Old Names Still In The Game
  • Sen. Carl Levin, D-Mich., announced this weekend "that he'll seek an unprecedented fifth straight term as a Michigan senator next year," the Detroit News reports.
  • Former Sen. Rod Grams, R-Minn., "said last week that he is considering a challenge" to Sen. Paul Wellstone, D-Minn, in 2002, Roll Call reports.
  • When Sen. Fred Thompson, R-Tenn., made the announcement that he will not run for governor and that he will "probably" seek re-election in 2002, he "sparked a political free-for-all in Tennessee.... His move simultaneously squelched the Senate ambitions of Rep. Ed Bryant (R), revived Rep. Van Hilleary's (R) bid for governor and buoyed the prospects of two Democrats eyeing the state's top job, Reps. Bob Clement and John Tanner," Roll Call reports.
  • Rep. Lindsey Graham, R-S.C., "will formally kick off his campaign" to replace Sen. Strom Thurmond, R-S.C., "in a five-stop tour on Wednesday," Roll Call reports.
In The States
  • California Gov.
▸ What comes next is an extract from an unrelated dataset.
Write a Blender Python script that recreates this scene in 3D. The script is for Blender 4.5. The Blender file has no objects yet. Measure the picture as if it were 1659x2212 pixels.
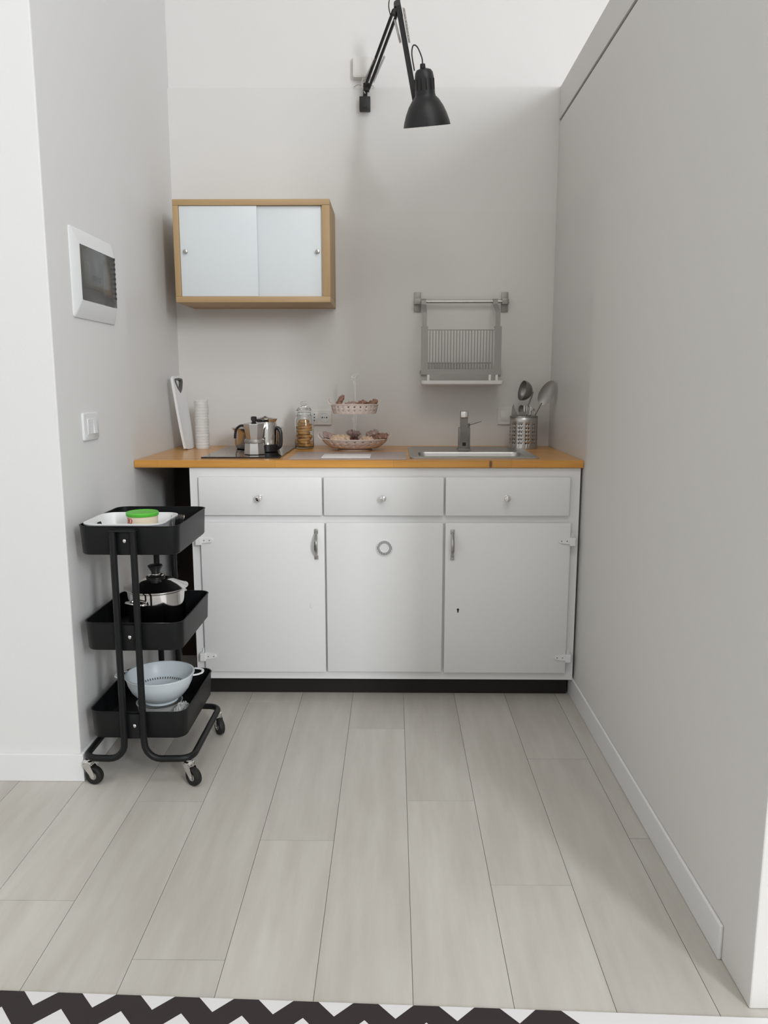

Gray Davis' (D) "plan to bring on line new power plants by as early as this summer could be hampered by serious capacity problems in the vast network of pipelines that delivers natural gas to fuel these plants," the Los Angeles Times reports.
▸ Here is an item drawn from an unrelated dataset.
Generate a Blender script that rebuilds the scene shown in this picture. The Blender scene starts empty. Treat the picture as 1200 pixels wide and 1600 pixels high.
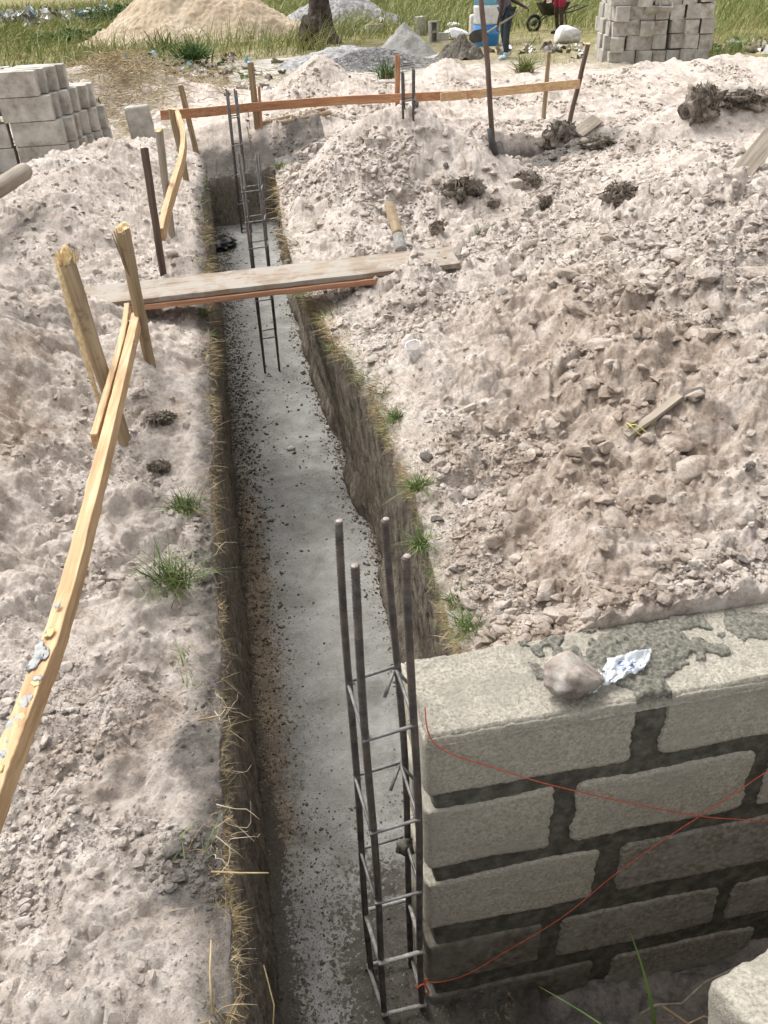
import bpy, bmesh, math, random
import numpy as np
from mathutils import Vector, Matrix
random.seed(7); rng = np.random.default_rng(11)
S = bpy.context.scene; COL = S.collection
R = math.radians
# ------------------------------------------------------------------ camera, world, sun, exposure
FPX = 1300.; PITCH = math.atan(860/FPX); YAW = math.atan(259/(FPX/math.cos(PITCH))); ROLL = R(2.5); CH = 1.46
_f = np.array([math.sin(YAW)*math.cos(PITCH), math.cos(YAW)*math.cos(PITCH), -math.sin(PITCH)])
_r = np.array([math.cos(YAW), -math.sin(YAW), 0.]); _u = np.cross(_r, _f)
_R = _r*math.cos(ROLL)-_u*math.sin(ROLL); _U = _u*math.cos(ROLL)+_r*math.sin(ROLL)
cam = bpy.data.cameras.new('camera'); co = bpy.data.objects.new('camera', cam); COL.objects.link(co)
cam.sensor_fit = 'VERTICAL'; cam.sensor_height = 24; cam.lens = FPX/1600*24; cam.clip_start = .05; cam.clip_end = 600
M = Matrix(((_R[0], _U[0], -_f[0], 0), (_R[1], _U[1], -_f[1], 0), (_R[2], _U[2], -_f[2], CH), (0, 0, 0, 1)))
co.matrix_world = M; S.camera = co
W = bpy.data.worlds.new('World'); S.world = W; W.use_nodes = True
wn = W.node_tree.nodes; wl = W.node_tree.links
SUN_EL, SUN_AZ = R(58), R(-35)          # azimuth from +Y towards +X
sky = wn.new('ShaderNodeTexSky'); sky.sky_type = 'NISHITA'; sky.sun_disc = False
sky.sun_elevation = SUN_EL; sky.sun_rotation = SUN_AZ; sky.dust_density = 6; sky.air_density = 1.2
hs = wn.new('ShaderNodeHueSaturation'); hs.inputs['Saturation'].default_value = .12
wl.new(sky.outputs[0], hs.inputs['Color']); wl.new(hs.outputs[0], wn['Background'].inputs[0])
wn['Background'].inputs[1].default_value = .15
sd = bpy.data.lights.new('sun', 'SUN'); sd.energy = .85; sd.angle = R(24); sd.color = (1, .96, .9)
so = bpy.data.objects.new('sun', sd); COL.objects.link(so)
_d = Vector((math.sin(SUN_AZ)*math.cos(SUN_EL), math.cos(SUN_AZ)*math.cos(SUN_EL), math.sin(SUN_EL)))
so.rotation_euler = _d.to_track_quat('Z', 'Y').to_euler()
S.view_settings.view_transform = 'Standard'; S.view_settings.look = 'None'; S.view_settings.exposure = 0.98; S.view_settings.gamma = 1
# ------------------------------------------------------------------ authoring helpers: photo pixel -> place
def ray(px, py): return _R*(px-600)-_U*(py-800)+_f*FPX
def P(px, py, z=0.):
    d = ray(px, py); return np.array([0, 0, CH])+d*((z-CH)/d[2])
def Py(px, py, y):
    d = ray(px, py); return np.array([0, 0, CH])+d*(y/d[1])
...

  • "Central Florida firefighters will try to stop a three-mile-wide, 1,500-acre wildfire that is expected to threaten hundreds of homes" by this afternoon, the Miami Herald reports.
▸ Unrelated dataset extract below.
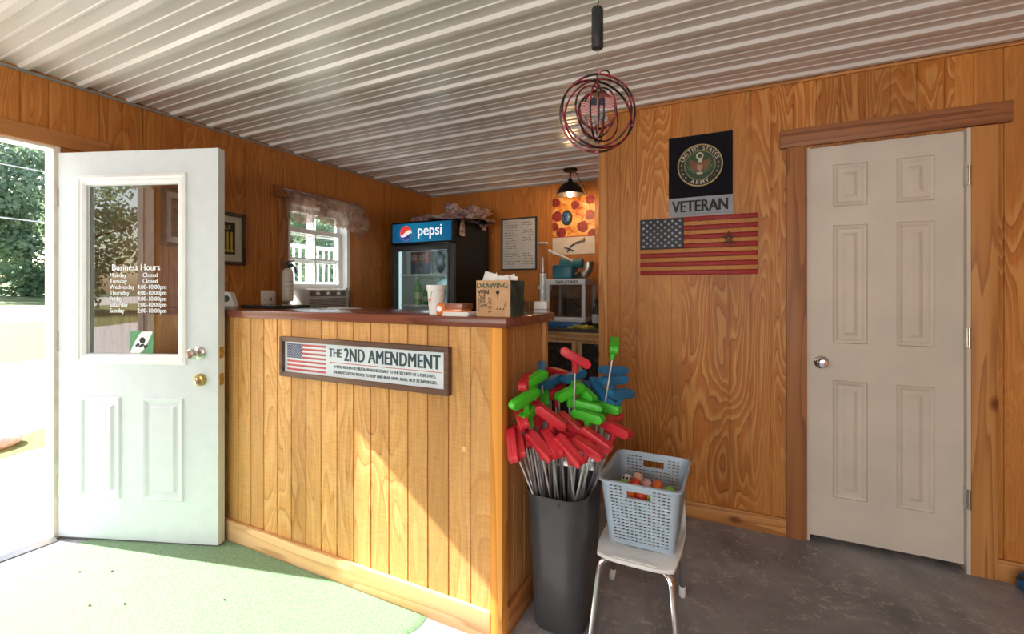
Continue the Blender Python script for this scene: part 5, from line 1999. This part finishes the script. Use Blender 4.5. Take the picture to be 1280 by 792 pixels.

  • A drought in Broward County, Fla., has forced authorities to order restaurants "to stop serving water unless customers request it," the Fort Lauderdale Sun-Sentinel reports.
  • In Missouri, state Sen. Sen. John Loudon (R) has introduced a bill stopping "third-party 'spoiler' candidates by requiring runoffs after elections in which no one has received at least 50 percent of the vote," the Kansas City Star reports.
Names In The News
  • After Robert Tulloch, 17, and James Parker, 16, were picked up in Indiana Monday for "two slayings that occurred three weeks ago" at Dartmouth University, "the pair remained in the jail on Monday while lawyers worked out their extradition to New Hampshire," the Indianapolis Star reports.
  • AP reports that "several NASCAR teams ordered a safety device designed to protect drivers from head and neck injuries" on the day following the death of Dale Earnhardt during the Daytona 500 Sunday.
  • The Washington Times spoke with the Rev. Jesse Jackson and reports that his "latest pursuit is Wall Street, where he feels minorities have not gotten a fair shake."
  • "Stanley Kramer, the director of 'Guess Who's Coming to Dinner,' 'Judgment at Nuremberg' and 'Inherit the Wind,' is dead at 87," UPI reports.